■ Written problem ■
Read through the records below and copy each line that uses the word "grass".

■ Given data ■
>> BEGIN

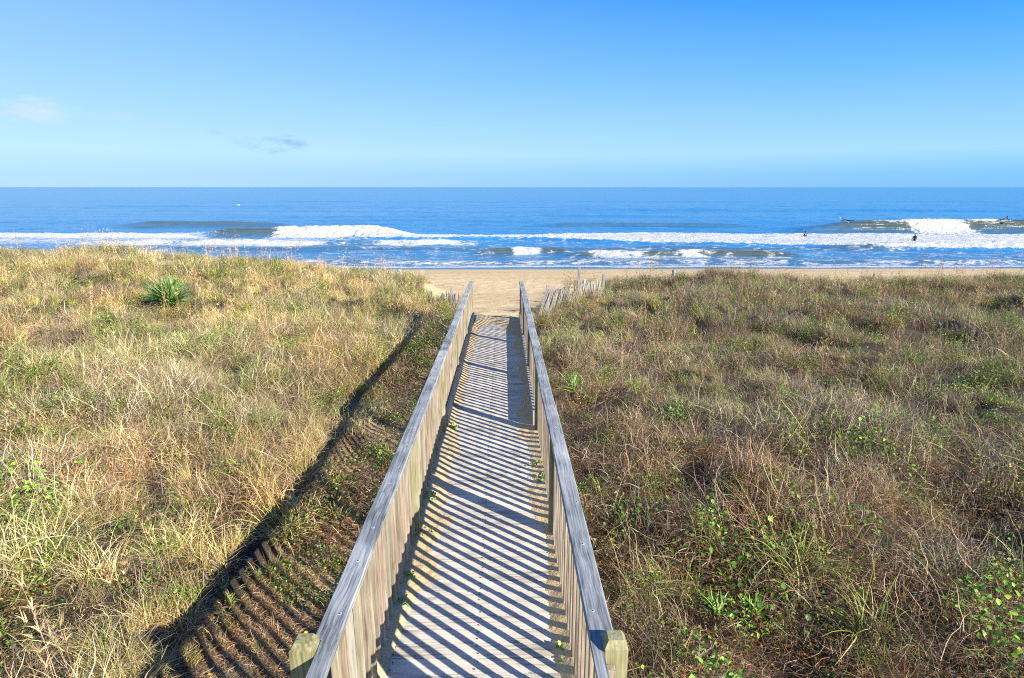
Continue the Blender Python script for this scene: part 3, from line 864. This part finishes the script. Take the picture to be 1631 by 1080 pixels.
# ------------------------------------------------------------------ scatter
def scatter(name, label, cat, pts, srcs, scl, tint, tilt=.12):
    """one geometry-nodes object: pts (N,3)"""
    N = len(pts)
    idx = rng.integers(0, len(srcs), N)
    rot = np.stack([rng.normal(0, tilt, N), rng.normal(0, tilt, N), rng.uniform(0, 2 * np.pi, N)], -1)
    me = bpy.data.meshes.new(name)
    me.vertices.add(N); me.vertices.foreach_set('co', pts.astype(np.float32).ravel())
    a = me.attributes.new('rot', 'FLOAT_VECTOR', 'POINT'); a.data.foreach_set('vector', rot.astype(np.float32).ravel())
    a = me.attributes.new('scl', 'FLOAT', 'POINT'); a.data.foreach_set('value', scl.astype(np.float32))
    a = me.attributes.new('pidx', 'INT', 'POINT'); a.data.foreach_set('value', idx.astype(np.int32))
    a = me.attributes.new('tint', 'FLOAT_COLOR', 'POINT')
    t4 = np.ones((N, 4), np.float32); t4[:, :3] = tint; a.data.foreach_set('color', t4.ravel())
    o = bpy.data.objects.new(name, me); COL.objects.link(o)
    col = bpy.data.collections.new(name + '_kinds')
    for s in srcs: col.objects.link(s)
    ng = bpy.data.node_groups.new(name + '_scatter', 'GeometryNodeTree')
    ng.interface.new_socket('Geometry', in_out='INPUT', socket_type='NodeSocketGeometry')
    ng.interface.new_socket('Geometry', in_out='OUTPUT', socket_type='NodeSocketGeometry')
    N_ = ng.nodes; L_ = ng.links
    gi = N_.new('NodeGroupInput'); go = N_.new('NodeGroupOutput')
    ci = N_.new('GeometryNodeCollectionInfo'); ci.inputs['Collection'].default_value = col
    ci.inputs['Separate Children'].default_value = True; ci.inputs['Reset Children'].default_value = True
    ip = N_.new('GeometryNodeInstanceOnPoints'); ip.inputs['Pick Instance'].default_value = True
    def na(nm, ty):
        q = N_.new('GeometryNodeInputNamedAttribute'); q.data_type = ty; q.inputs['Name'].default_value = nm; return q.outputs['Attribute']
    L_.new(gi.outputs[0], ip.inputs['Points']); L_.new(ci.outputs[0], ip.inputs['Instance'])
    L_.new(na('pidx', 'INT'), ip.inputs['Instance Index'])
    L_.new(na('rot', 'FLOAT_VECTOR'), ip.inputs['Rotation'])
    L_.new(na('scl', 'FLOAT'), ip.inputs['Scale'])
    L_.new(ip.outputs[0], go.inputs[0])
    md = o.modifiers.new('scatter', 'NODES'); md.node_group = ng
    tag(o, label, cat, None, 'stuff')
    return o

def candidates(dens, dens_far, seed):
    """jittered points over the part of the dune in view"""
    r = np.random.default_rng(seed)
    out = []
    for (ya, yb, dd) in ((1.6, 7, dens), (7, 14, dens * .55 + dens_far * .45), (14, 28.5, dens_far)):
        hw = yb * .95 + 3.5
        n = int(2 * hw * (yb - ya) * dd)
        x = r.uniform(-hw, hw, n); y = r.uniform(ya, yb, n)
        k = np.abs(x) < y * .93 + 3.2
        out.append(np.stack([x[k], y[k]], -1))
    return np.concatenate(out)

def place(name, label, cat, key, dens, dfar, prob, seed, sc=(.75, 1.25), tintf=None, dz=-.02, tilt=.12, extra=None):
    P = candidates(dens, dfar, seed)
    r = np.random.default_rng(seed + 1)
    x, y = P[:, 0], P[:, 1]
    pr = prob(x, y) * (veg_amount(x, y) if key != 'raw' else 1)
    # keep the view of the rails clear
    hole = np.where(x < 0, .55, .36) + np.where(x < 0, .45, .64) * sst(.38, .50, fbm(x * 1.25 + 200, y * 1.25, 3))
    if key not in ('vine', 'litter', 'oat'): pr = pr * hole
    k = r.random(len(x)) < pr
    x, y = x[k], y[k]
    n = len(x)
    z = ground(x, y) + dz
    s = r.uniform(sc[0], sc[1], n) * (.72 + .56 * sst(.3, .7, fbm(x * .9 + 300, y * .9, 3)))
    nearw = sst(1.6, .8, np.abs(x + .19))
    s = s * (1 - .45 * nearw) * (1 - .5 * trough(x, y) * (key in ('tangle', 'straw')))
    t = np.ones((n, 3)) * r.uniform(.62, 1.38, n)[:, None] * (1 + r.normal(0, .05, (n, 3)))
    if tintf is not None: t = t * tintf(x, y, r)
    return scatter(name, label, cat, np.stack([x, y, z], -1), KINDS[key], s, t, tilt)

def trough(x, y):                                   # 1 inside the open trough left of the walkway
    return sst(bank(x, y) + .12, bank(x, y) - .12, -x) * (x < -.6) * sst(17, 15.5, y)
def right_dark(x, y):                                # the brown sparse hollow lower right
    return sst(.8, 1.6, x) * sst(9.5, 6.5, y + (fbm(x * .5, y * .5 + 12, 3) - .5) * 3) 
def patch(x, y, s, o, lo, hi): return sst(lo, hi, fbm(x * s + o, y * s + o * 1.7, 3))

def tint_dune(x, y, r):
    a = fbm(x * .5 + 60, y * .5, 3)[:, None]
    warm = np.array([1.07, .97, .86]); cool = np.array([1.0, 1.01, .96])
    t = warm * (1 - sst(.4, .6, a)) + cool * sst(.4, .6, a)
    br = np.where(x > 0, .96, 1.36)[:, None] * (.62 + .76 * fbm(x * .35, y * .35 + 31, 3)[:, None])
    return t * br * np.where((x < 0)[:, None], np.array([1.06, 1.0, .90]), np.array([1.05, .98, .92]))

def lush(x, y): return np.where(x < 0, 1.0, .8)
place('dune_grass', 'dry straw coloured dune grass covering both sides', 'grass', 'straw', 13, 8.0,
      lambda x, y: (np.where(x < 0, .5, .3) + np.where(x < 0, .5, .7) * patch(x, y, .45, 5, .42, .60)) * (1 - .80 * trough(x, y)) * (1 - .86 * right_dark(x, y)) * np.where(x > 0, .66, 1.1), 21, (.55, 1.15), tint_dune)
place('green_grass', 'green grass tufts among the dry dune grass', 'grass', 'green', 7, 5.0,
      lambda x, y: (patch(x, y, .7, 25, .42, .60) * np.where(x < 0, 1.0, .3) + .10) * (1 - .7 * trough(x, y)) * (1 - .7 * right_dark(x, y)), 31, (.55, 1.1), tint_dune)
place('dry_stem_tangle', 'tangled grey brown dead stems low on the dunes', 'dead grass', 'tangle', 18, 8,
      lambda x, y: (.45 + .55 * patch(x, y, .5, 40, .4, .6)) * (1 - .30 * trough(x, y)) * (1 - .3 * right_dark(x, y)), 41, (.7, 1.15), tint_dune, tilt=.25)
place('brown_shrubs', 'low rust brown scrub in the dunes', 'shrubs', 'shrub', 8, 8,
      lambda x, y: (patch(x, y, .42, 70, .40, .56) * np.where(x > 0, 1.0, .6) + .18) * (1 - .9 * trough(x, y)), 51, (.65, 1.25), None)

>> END
>> BEGIN

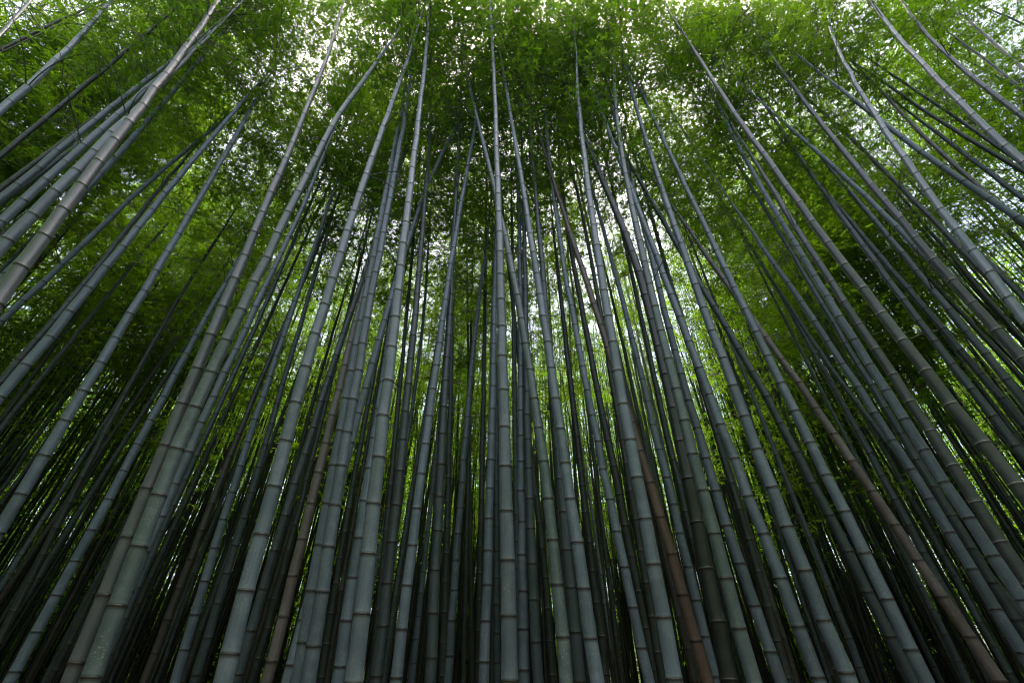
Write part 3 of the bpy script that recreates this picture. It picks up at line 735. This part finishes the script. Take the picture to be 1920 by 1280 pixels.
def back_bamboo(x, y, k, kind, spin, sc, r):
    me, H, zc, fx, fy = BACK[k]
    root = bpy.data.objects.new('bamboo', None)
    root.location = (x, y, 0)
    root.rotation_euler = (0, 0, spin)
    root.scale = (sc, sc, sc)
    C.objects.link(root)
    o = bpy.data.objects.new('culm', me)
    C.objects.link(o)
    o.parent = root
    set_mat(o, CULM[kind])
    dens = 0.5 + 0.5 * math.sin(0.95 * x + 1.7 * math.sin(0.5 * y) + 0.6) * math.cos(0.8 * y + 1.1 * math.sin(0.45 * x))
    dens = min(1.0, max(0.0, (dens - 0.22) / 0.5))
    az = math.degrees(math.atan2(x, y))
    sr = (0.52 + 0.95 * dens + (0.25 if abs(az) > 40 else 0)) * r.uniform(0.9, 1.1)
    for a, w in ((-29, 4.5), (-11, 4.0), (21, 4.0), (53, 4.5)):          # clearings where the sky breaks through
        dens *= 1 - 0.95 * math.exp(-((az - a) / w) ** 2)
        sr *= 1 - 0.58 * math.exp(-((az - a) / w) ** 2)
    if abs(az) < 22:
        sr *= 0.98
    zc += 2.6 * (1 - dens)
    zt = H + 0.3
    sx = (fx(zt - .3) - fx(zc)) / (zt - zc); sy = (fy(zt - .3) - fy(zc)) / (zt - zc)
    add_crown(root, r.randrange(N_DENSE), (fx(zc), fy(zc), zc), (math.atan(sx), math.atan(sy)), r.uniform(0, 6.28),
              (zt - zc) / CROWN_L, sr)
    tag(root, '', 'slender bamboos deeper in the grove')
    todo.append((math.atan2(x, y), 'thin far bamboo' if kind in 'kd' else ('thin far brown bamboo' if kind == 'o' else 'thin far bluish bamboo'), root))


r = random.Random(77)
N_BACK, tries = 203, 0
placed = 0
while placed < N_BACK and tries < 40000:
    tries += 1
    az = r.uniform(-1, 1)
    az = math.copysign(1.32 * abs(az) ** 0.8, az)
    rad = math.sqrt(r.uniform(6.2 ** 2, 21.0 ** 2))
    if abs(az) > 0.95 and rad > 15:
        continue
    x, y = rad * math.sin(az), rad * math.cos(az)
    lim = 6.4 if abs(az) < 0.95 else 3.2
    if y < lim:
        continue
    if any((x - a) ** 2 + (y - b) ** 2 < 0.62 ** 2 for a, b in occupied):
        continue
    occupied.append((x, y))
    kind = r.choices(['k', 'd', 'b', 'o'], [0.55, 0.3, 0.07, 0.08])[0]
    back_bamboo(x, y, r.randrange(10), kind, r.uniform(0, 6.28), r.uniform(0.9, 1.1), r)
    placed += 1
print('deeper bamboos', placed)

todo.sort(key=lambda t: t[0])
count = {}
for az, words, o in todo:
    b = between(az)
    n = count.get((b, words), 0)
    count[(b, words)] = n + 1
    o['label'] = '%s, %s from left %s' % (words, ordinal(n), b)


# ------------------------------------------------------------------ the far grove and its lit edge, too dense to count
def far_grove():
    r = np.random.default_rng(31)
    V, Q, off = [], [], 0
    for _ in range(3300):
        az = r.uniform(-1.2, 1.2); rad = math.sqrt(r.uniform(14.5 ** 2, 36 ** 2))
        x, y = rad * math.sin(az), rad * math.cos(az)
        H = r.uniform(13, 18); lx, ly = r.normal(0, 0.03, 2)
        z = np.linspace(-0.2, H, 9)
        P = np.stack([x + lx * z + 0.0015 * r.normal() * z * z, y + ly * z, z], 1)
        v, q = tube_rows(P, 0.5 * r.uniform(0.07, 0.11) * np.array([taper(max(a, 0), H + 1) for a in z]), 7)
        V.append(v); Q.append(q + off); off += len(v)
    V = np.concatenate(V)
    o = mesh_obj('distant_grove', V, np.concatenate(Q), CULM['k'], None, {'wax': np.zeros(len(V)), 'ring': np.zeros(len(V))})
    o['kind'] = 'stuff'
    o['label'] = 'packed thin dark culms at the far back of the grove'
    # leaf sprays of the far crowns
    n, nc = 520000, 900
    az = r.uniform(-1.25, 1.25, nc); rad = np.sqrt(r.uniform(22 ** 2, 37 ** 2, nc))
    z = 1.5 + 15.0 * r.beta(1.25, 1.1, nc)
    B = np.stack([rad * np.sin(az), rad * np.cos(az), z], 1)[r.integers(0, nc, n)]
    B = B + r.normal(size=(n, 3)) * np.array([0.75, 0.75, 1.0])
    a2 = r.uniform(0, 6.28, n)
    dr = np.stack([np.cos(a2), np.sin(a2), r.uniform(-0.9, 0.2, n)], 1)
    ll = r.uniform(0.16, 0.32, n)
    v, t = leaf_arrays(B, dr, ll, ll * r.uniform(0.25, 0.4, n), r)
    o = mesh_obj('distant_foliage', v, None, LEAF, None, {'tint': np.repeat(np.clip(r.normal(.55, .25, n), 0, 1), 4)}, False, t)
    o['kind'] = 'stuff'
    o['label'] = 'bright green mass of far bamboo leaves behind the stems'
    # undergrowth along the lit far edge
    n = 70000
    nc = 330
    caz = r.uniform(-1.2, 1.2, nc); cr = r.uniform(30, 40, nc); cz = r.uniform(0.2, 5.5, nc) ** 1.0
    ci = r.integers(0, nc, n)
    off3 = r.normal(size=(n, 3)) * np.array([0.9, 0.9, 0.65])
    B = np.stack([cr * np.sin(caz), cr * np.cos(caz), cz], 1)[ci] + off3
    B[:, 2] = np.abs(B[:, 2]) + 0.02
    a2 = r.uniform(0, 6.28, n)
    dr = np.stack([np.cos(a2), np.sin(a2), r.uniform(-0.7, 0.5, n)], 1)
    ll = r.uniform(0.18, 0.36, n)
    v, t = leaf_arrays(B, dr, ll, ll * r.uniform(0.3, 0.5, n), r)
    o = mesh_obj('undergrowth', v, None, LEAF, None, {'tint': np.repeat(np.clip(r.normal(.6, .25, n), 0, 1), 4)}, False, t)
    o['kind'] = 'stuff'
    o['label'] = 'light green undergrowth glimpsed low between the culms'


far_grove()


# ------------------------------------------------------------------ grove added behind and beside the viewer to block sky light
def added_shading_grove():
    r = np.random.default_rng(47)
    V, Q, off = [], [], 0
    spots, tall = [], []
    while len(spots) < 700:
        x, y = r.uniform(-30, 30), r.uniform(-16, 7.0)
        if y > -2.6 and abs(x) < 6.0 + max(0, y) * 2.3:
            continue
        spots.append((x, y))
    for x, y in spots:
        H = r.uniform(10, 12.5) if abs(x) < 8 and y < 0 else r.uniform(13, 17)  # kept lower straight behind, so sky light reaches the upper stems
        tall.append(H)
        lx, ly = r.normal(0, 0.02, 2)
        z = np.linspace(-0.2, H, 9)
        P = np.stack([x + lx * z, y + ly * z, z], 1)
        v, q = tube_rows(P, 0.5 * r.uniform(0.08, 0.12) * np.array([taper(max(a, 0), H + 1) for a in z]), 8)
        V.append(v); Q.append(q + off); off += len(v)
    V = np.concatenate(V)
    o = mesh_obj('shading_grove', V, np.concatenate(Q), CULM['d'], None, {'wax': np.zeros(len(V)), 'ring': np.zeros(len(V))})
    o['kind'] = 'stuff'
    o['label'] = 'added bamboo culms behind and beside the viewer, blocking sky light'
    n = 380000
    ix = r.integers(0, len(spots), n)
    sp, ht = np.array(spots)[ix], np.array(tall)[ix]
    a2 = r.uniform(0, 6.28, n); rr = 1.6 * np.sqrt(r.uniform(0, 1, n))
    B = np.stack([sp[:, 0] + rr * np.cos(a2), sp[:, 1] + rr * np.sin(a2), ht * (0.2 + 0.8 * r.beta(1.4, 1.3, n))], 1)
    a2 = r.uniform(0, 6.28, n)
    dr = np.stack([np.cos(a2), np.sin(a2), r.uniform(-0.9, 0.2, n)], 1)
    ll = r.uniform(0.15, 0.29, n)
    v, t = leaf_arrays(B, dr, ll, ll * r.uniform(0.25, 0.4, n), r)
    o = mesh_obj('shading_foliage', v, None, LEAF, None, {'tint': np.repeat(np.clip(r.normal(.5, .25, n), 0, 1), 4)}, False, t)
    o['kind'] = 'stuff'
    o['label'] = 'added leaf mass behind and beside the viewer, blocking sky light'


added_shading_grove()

>> END
>> BEGIN

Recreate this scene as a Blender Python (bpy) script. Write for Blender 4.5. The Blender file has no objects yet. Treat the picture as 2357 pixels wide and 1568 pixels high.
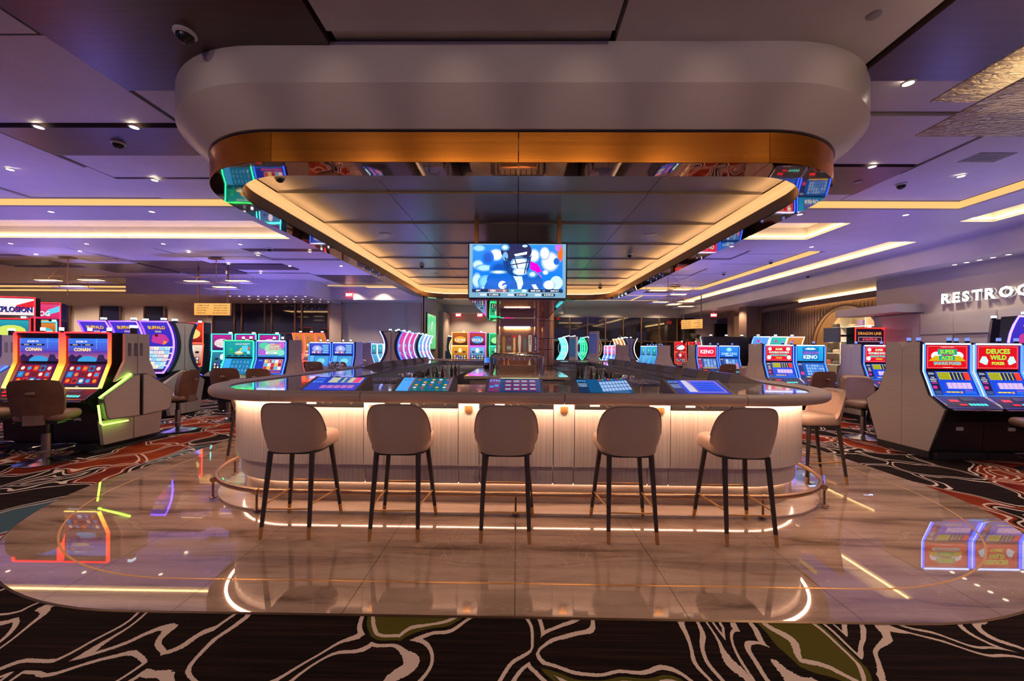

>> END

■ Result ■
place('dune_grass', 'dry straw coloured dune grass covering both sides', 'grass', 'straw', 13, 8.0,
place('green_grass', 'green grass tufts among the dry dune grass', 'grass', 'green', 7, 5.0,
place('dry_stem_tangle', 'tangled grey brown dead stems low on the dunes', 'dead grass', 'tangle', 18, 8,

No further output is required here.